• [WHAT YOU ARE ASKED TO DO]
Copy out each line below exactly as it appears.

• [RECORDS FOR THIS TASK]
+ + + +

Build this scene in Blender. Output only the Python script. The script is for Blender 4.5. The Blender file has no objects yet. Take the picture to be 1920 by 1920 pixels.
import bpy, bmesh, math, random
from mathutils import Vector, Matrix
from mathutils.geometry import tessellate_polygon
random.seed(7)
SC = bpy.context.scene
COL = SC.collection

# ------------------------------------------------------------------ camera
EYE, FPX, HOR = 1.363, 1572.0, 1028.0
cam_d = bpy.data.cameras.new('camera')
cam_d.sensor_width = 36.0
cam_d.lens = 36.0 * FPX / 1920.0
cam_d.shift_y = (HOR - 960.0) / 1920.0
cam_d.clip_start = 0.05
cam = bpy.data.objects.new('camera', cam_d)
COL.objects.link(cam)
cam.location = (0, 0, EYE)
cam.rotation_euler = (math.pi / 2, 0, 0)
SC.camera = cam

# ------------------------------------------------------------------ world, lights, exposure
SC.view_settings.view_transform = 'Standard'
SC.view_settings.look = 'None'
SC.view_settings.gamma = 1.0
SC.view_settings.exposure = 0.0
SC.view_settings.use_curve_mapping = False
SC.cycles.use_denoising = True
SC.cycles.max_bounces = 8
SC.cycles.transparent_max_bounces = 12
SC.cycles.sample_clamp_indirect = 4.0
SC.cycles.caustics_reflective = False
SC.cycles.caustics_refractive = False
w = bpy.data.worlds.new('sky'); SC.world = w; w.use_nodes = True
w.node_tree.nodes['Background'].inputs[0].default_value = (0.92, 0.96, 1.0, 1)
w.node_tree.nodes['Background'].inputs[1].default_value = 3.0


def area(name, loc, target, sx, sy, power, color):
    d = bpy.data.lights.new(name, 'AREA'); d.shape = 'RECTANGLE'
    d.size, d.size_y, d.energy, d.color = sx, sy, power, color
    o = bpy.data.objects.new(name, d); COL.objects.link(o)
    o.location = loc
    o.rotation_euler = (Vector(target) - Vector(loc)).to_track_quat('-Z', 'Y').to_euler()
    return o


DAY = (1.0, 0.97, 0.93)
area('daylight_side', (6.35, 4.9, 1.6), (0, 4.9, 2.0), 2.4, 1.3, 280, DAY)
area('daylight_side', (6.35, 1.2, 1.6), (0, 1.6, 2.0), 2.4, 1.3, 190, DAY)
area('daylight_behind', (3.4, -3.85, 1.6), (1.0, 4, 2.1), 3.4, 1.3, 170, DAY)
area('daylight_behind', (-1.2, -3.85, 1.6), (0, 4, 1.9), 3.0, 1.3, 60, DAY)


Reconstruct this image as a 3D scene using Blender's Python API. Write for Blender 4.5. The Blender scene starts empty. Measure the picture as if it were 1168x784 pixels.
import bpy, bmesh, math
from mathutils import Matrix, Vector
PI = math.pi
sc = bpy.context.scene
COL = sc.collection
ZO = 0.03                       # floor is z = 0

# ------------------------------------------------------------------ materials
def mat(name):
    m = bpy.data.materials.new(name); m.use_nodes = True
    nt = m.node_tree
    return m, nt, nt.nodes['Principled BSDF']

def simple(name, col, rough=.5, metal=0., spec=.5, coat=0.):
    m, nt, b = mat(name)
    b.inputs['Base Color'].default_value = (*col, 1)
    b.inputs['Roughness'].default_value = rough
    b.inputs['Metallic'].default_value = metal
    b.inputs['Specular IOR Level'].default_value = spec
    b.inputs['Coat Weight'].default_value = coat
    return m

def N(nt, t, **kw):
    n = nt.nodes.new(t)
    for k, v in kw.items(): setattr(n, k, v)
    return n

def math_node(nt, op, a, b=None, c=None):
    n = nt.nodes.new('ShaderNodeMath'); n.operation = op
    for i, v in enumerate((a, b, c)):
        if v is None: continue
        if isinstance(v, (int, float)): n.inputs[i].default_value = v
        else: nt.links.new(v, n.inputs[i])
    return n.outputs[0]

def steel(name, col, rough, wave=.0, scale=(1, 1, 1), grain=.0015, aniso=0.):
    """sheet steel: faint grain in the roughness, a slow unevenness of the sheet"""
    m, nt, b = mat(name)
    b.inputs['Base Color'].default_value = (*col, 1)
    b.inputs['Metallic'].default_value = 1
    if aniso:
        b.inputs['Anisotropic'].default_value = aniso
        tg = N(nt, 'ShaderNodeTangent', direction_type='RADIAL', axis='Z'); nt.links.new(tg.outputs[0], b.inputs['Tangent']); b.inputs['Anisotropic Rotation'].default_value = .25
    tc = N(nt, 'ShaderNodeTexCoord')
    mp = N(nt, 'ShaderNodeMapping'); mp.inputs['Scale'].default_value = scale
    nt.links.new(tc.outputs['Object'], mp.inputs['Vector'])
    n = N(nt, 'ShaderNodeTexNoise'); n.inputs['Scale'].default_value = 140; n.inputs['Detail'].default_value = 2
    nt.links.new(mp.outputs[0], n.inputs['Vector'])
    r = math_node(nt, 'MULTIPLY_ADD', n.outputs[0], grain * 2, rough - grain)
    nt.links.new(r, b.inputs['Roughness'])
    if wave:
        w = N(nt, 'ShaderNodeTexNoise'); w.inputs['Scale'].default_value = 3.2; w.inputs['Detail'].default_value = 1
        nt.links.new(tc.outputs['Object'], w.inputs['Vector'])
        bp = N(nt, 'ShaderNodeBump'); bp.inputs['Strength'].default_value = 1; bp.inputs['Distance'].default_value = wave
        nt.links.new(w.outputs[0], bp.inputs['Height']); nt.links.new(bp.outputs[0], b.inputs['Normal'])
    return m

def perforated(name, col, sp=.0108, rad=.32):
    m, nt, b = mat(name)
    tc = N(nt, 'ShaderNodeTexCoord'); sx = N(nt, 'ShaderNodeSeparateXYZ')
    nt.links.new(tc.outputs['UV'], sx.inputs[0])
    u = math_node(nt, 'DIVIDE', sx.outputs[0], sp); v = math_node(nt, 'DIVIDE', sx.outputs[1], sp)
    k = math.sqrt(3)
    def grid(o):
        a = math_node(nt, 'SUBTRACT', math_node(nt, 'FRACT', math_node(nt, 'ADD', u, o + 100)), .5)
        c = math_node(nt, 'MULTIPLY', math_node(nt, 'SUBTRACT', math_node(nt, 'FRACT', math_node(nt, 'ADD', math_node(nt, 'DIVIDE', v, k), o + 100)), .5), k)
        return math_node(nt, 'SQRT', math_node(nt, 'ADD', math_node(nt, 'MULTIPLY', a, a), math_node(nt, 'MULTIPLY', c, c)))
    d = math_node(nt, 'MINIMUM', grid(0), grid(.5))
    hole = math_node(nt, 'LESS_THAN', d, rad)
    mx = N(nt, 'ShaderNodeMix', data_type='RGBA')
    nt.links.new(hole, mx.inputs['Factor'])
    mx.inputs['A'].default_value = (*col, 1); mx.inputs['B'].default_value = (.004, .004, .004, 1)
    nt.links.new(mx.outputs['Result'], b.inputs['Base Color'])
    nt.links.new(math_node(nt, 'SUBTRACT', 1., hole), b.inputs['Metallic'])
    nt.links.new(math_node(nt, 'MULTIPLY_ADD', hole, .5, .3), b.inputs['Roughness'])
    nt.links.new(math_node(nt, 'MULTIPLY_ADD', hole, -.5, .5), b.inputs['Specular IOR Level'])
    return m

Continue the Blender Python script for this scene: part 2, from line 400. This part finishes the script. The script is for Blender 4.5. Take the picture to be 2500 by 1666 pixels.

+ + + +

• [RESPONSE]
Build this scene in Blender. Output only the Python script. The script is for Blender 4.5. The Blender file has no objects yet. Take the picture to be 1920 by 1920 pixels.
import bpy, bmesh, math, random
from mathutils import Vector, Matrix
from mathutils.geometry import tessellate_polygon
random.seed(7)
SC = bpy.context.scene
COL = SC.collection

# ------------------------------------------------------------------ camera
EYE, FPX, HOR = 1.363, 1572.0, 1028.0
cam_d = bpy.data.cameras.new('camera')
cam_d.sensor_width = 36.0
cam_d.lens = 36.0 * FPX / 1920.0
cam_d.shift_y = (HOR - 960.0) / 1920.0
cam_d.clip_start = 0.05
cam = bpy.data.objects.new('camera', cam_d)
COL.objects.link(cam)
cam.location = (0, 0, EYE)
cam.rotation_euler = (math.pi / 2, 0, 0)
SC.camera = cam

# ------------------------------------------------------------------ world, lights, exposure
SC.view_settings.view_transform = 'Standard'
SC.view_settings.look = 'None'
SC.view_settings.gamma = 1.0
SC.view_settings.exposure = 0.0
SC.view_settings.use_curve_mapping = False
SC.cycles.use_denoising = True
SC.cycles.max_bounces = 8
SC.cycles.transparent_max_bounces = 12
SC.cycles.sample_clamp_indirect = 4.0
SC.cycles.caustics_reflective = False
SC.cycles.caustics_refractive = False
w = bpy.data.worlds.new('sky'); SC.world = w; w.use_nodes = True
w.node_tree.nodes['Background'].inputs[0].default_value = (0.92, 0.96, 1.0, 1)
w.node_tree.nodes['Background'].inputs[1].default_value = 3.0


def area(name, loc, target, sx, sy, power, color):
    d = bpy.data.lights.new(name, 'AREA'); d.shape = 'RECTANGLE'
    d.size, d.size_y, d.energy, d.color = sx, sy, power, color
    o = bpy.data.objects.new(name, d); COL.objects.link(o)
    o.location = loc
    o.rotation_euler = (Vector(target) - Vector(loc)).to_track_quat('-Z', 'Y').to_euler()
    return o


DAY = (1.0, 0.97, 0.93)
area('daylight_side', (6.35, 4.9, 1.6), (0, 4.9, 2.0), 2.4, 1.3, 280, DAY)
area('daylight_side', (6.35, 1.2, 1.6), (0, 1.6, 2.0), 2.4, 1.3, 190, DAY)
area('daylight_behind', (3.4, -3.85, 1.6), (1.0, 4, 2.1), 3.4, 1.3, 170, DAY)
area('daylight_behind', (-1.2, -3.85, 1.6), (0, 4, 1.9), 3.0, 1.3, 60, DAY)


Reconstruct this image as a 3D scene using Blender's Python API. Write for Blender 4.5. The Blender scene starts empty. Measure the picture as if it were 1168x784 pixels.
import bpy, bmesh, math
from mathutils import Matrix, Vector
PI = math.pi
sc = bpy.context.scene
COL = sc.collection
ZO = 0.03                       # floor is z = 0

# ------------------------------------------------------------------ materials
def mat(name):
    m = bpy.data.materials.new(name); m.use_nodes = True
    nt = m.node_tree
    return m, nt, nt.nodes['Principled BSDF']

def simple(name, col, rough=.5, metal=0., spec=.5, coat=0.):
    m, nt, b = mat(name)
    b.inputs['Base Color'].default_value = (*col, 1)
    b.inputs['Roughness'].default_value = rough
    b.inputs['Metallic'].default_value = metal
    b.inputs['Specular IOR Level'].default_value = spec
    b.inputs['Coat Weight'].default_value = coat
    return m

def N(nt, t, **kw):
    n = nt.nodes.new(t)
    for k, v in kw.items(): setattr(n, k, v)
    return n

def math_node(nt, op, a, b=None, c=None):
    n = nt.nodes.new('ShaderNodeMath'); n.operation = op
    for i, v in enumerate((a, b, c)):
        if v is None: continue
        if isinstance(v, (int, float)): n.inputs[i].default_value = v
        else: nt.links.new(v, n.inputs[i])
    return n.outputs[0]

def steel(name, col, rough, wave=.0, scale=(1, 1, 1), grain=.0015, aniso=0.):
    """sheet steel: faint grain in the roughness, a slow unevenness of the sheet"""
    m, nt, b = mat(name)
    b.inputs['Base Color'].default_value = (*col, 1)
    b.inputs['Metallic'].default_value = 1
    if aniso:
        b.inputs['Anisotropic'].default_value = aniso
        tg = N(nt, 'ShaderNodeTangent', direction_type='RADIAL', axis='Z'); nt.links.new(tg.outputs[0], b.inputs['Tangent']); b.inputs['Anisotropic Rotation'].default_value = .25
    tc = N(nt, 'ShaderNodeTexCoord')
    mp = N(nt, 'ShaderNodeMapping'); mp.inputs['Scale'].default_value = scale
    nt.links.new(tc.outputs['Object'], mp.inputs['Vector'])
    n = N(nt, 'ShaderNodeTexNoise'); n.inputs['Scale'].default_value = 140; n.inputs['Detail'].default_value = 2
    nt.links.new(mp.outputs[0], n.inputs['Vector'])
    r = math_node(nt, 'MULTIPLY_ADD', n.outputs[0], grain * 2, rough - grain)
    nt.links.new(r, b.inputs['Roughness'])
    if wave:
        w = N(nt, 'ShaderNodeTexNoise'); w.inputs['Scale'].default_value = 3.2; w.inputs['Detail'].default_value = 1
        nt.links.new(tc.outputs['Object'], w.inputs['Vector'])
        bp = N(nt, 'ShaderNodeBump'); bp.inputs['Strength'].default_value = 1; bp.inputs['Distance'].default_value = wave
        nt.links.new(w.outputs[0], bp.inputs['Height']); nt.links.new(bp.outputs[0], b.inputs['Normal'])
    return m

def perforated(name, col, sp=.0108, rad=.32):
    m, nt, b = mat(name)
    tc = N(nt, 'ShaderNodeTexCoord'); sx = N(nt, 'ShaderNodeSeparateXYZ')
    nt.links.new(tc.outputs['UV'], sx.inputs[0])
    u = math_node(nt, 'DIVIDE', sx.outputs[0], sp); v = math_node(nt, 'DIVIDE', sx.outputs[1], sp)
    k = math.sqrt(3)
    def grid(o):
        a = math_node(nt, 'SUBTRACT', math_node(nt, 'FRACT', math_node(nt, 'ADD', u, o + 100)), .5)
        c = math_node(nt, 'MULTIPLY', math_node(nt, 'SUBTRACT', math_node(nt, 'FRACT', math_node(nt, 'ADD', math_node(nt, 'DIVIDE', v, k), o + 100)), .5), k)
        return math_node(nt, 'SQRT', math_node(nt, 'ADD', math_node(nt, 'MULTIPLY', a, a), math_node(nt, 'MULTIPLY', c, c)))
    d = math_node(nt, 'MINIMUM', grid(0), grid(.5))
    hole = math_node(nt, 'LESS_THAN', d, rad)
    mx = N(nt, 'ShaderNodeMix', data_type='RGBA')
    nt.links.new(hole, mx.inputs['Factor'])
    mx.inputs['A'].default_value = (*col, 1); mx.inputs['B'].default_value = (.004, .004, .004, 1)
    nt.links.new(mx.outputs['Result'], b.inputs['Base Color'])
    nt.links.new(math_node(nt, 'SUBTRACT', 1., hole), b.inputs['Metallic'])
    nt.links.new(math_node(nt, 'MULTIPLY_ADD', hole, .5, .3), b.inputs['Roughness'])
    nt.links.new(math_node(nt, 'MULTIPLY_ADD', hole, -.5, .5), b.inputs['Specular IOR Level'])
    return m

Continue the Blender Python script for this scene: part 2, from line 400. This part finishes the script. The script is for Blender 4.5. Take the picture to be 2500 by 1666 pixels.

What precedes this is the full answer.